REPUBLIKA.CO.ID, MANILA -- Presiden Filipina Rodrigo Duterte memperingatkan Cina untuk segera menyingkir dari pulau yang terletak di Laut Cina Selatan. Perairan yang diperebutkan Cina dan negara-negara Asia Tenggara termasuk Filipina.
Duterte yang ingin menarik investasi dan berdagang dengan Cina kerap menahan diri mengkritik keberadaan pasukan dan nelayan Cina di perairan yang bernilai triliunan dolar AS itu. Tapi kali ini ia tidak menahan diri dan memperingatkan ratusan penjaga pantai dan nelayan Cina yang berada di pulau Pag-asa yang dikenal Thitu.
"Saya tidak meminta atau memohon, saya hanya memberitahu Anda menyingkir dari Pag-asa karena ada pasukan saya di sana," kata Duterte, Kamis (5/4) malam.
Duterte berulang kali mengatakan tidak akan berperang dengan Cina karena ia tahu akan kalah. Tapi kini ia mengancam Cina jika mereka tidak segera menyingkir dari Pag-asa, ia akan melancarkan 'misi bunuh diri'.
"Jika kalian menyentuhnya, itu cerita lain, maka saya akan beritahu pasukan saya 'bersiap untuk misi bunuh diri'," katanya.
Sebelumnya Duterte mengatakan ia tahu jika berperang dengan Cina maka Filipina akan menanggung penderitaan yang sangat berat. Ancaman itu ia ucapkan setelah Departemen Kementerian Luar Negeri Filipina menyebut kapal-kapal ilegal Cina telah melanggar kedaulatan Filipina.
Militer Filipina juga melaporkan ada beberapa kapal 'yang dicurigai sebagai milisi maritim'. "Tindakan semacam itu, ketika pemerintah Cina tidak menyangkalnya, maka dianggap mereka menyetujuinya," kata Kementerian Luar Negeri Filipina dalam sebuah teguran ke Cina.

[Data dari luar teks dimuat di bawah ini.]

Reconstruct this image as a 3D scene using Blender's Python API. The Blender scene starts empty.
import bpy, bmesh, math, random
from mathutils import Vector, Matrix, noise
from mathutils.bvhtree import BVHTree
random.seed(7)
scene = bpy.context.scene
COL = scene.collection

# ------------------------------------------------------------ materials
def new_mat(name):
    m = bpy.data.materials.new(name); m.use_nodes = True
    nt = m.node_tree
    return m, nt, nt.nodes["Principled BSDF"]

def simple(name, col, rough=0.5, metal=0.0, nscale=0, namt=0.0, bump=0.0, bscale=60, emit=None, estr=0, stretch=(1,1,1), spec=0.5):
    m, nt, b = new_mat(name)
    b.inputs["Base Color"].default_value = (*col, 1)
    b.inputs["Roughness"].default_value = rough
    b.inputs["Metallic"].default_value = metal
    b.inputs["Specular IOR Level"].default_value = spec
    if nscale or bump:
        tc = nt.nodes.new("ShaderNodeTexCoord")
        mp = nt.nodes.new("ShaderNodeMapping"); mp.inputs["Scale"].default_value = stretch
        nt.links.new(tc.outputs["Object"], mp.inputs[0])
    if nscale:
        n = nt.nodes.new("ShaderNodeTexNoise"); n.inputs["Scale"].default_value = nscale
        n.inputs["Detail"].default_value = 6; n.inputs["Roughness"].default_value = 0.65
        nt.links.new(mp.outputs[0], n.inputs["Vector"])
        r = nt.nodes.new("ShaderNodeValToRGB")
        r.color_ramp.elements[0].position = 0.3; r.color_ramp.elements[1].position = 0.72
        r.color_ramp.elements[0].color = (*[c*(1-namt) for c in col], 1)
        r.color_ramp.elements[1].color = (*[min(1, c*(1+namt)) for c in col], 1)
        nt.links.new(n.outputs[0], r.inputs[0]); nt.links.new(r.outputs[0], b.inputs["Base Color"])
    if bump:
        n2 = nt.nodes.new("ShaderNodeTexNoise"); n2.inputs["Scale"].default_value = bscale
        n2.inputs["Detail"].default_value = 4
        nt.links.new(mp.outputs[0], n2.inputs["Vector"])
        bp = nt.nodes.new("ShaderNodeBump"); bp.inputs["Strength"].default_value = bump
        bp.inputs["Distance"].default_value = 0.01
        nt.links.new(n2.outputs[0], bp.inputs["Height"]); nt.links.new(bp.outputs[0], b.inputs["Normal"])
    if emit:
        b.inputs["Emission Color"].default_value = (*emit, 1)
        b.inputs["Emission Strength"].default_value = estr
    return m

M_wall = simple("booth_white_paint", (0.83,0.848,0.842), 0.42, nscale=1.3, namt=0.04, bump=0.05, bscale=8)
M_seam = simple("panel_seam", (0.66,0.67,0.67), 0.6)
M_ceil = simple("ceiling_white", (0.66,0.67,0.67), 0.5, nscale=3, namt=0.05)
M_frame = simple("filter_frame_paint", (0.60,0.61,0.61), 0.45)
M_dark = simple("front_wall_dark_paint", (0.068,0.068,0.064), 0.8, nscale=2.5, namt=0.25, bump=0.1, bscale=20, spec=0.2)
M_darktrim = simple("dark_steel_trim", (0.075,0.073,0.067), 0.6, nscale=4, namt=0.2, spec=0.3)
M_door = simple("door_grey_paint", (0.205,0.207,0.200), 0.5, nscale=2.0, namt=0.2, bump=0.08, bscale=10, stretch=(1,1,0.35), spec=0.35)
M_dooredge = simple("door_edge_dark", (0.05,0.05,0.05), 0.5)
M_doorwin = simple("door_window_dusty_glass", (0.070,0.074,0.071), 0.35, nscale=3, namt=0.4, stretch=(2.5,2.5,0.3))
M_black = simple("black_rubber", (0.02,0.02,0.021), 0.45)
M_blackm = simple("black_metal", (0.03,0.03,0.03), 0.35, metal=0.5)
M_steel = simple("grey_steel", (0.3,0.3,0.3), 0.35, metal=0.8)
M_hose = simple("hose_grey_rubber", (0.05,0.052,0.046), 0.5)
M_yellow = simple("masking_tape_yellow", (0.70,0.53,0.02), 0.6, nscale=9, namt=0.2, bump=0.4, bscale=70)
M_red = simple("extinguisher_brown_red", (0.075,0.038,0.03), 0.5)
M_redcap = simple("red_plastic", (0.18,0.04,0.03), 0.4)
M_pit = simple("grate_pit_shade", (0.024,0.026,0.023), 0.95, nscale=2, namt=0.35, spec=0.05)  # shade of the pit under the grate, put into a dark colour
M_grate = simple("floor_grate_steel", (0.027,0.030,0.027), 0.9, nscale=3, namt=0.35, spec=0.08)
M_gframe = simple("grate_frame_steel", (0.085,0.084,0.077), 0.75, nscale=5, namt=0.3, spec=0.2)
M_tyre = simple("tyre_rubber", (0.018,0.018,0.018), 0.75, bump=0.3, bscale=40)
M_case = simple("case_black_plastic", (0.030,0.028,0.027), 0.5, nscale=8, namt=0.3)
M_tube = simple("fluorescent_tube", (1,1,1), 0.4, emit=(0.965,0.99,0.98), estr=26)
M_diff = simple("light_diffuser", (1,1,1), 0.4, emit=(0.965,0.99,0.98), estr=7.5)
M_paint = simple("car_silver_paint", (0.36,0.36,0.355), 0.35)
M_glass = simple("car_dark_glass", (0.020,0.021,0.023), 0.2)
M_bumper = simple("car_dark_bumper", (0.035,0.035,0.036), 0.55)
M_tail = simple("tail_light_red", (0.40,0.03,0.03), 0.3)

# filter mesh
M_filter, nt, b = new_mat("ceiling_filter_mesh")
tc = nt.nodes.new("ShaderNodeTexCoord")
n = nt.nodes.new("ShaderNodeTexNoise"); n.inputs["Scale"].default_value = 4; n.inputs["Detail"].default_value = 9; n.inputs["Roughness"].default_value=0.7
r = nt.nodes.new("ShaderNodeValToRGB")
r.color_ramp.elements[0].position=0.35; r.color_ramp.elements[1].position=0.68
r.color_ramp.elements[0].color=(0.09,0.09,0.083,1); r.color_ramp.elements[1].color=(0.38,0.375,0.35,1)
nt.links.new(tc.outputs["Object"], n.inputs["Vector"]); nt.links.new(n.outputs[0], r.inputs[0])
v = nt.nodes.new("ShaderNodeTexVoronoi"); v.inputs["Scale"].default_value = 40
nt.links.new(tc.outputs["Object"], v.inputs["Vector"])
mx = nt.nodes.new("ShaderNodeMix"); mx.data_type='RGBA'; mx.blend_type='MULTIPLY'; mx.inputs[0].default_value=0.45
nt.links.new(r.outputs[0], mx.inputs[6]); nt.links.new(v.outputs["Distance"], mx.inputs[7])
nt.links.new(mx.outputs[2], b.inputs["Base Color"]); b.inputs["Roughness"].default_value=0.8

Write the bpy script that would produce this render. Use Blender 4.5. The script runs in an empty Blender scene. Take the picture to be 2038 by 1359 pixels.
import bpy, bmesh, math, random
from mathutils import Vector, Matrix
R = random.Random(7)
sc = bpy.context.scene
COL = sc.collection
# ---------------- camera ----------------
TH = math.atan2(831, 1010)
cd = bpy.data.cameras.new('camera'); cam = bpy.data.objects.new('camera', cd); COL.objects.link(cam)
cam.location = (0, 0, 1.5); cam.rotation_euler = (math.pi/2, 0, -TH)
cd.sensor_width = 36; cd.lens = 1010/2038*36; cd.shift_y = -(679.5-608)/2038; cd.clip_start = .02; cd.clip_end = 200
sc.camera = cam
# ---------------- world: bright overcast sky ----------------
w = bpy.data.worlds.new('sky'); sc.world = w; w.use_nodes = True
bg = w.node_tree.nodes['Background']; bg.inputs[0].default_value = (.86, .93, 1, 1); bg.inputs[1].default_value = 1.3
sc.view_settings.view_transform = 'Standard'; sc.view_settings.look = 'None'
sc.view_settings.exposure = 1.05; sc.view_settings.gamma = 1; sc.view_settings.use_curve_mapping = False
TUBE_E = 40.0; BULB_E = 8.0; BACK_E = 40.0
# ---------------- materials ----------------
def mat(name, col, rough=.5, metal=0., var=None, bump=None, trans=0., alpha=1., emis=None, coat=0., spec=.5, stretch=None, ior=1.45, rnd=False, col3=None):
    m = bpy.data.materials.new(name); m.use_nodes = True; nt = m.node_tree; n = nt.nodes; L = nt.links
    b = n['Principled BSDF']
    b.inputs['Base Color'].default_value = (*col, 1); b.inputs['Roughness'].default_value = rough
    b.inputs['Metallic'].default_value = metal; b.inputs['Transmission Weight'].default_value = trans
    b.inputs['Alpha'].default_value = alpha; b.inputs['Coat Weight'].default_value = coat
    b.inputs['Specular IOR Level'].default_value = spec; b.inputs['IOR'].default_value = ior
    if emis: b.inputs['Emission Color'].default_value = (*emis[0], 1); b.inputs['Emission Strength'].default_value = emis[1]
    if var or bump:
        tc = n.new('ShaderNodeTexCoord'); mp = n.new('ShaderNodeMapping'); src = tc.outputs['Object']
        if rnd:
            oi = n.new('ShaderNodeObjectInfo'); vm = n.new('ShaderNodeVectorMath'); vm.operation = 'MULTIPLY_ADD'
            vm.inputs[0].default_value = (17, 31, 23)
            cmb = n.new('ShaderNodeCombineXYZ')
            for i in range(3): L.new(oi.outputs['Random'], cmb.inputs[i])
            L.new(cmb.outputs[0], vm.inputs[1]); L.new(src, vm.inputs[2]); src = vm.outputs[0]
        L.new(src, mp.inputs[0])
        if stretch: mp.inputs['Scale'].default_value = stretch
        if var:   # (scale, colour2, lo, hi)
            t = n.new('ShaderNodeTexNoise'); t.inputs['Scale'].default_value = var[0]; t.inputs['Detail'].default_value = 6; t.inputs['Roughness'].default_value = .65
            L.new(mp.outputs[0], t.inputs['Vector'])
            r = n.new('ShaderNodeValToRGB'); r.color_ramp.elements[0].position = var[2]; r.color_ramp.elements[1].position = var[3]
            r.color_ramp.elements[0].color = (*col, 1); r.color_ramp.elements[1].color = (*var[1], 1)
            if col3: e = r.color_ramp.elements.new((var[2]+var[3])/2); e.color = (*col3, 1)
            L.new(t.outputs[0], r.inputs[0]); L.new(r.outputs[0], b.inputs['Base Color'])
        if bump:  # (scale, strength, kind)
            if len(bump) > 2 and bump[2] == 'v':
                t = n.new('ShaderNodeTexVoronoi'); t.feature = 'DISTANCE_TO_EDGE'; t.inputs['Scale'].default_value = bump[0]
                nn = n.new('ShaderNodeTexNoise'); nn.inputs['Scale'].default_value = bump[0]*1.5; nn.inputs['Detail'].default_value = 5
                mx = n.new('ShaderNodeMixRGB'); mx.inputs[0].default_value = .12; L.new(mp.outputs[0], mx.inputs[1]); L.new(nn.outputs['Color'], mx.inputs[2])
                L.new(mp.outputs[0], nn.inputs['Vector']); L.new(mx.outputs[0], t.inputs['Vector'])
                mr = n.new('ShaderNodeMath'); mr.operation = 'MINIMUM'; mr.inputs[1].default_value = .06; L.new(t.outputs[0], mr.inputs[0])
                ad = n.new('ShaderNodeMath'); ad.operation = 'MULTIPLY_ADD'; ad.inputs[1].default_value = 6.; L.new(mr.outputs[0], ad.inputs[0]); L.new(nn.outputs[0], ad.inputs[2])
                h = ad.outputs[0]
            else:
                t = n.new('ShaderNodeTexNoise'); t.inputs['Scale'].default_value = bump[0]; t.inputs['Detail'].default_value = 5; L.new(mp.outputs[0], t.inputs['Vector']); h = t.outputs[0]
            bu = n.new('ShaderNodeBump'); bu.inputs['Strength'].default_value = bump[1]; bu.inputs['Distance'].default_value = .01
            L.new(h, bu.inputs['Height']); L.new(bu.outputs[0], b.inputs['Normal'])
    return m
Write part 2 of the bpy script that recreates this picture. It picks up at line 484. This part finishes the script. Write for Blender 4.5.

Filipina telah mengawasi kapal-kapal Cina dari Januari sampai Maret tahun ini. "Kapal-kapal ini dicurigai milisi maritim, ada waktunya ketika mereka hanya berada di sana tanpa memancing, ada kalanya mereka tidak bergerak," kata kapten Josen Ramon, juru bicara militer Filipina di Komando Sebelah Barat pada pekan ini.
"Kami menyerukan semua pihak untuk menghentikan semua aksi dan aktivitas yang bertentangan dengan Deklarasi ASEAN-Cina tentang Perilaku Berbagai Pihak di Laut Cina Selatan karena akan meningkatkan ketegangan, ketidakpercayaan, dan ketidakpastian serta mengancam perdamaian dan stabilitas kawasan," kata Kementerian Luar Negeri Filipina.
Kementerian Luar Negeri Filipina mengatakan kehadiran kapal pukat di kepulauan Thitu menimbulkan banyak pertanyaan tentang peran dan tujuan kapal-kapal itu. Cina, Filipina, Brunei, Malaysia, Taiwan, dan Vietnam mengklaim berbagai pulau dan karang di perairan tersebut. Pasalnya, dasar Laut Cina Selatan kaya dengan minyak. Pengadilan Maritim Internasional pada 2016 lalu menyatakan Cina tidak memiliki basis hukum di perairan tersebut. Hal itu menjadi kemenangan besar bagi Duterte yang pada saat itu baru berkuasa.
Namun ia lebih sering mengesampingkan putusan itu dan memilih mundur dalam sengketa atas perairan tersebut. Di negaranya sendiri Duterte sering dikritik terlalu lembek terhadap Cina dan mendapatkan kompensasi atas investasi yang dijanjikan Presiden Cina Xi Jinping.
Menanggapi pernyataan keras Duterte tentang Pag-asa, Beijing sedikit melunak. Juru bicara Kementerian Luar Negeri Cina Geng Shuang tidak menyinggung protes Manila. Ia hanya mengatakan pembicaraan tentang Laut Cina Selatan di Filipina berjalan dengan baik.
"Kedua belah pihak sudah bertukar pandangan dengan jujur, damai, dan konstruktif dalam isu ini," kata Geng.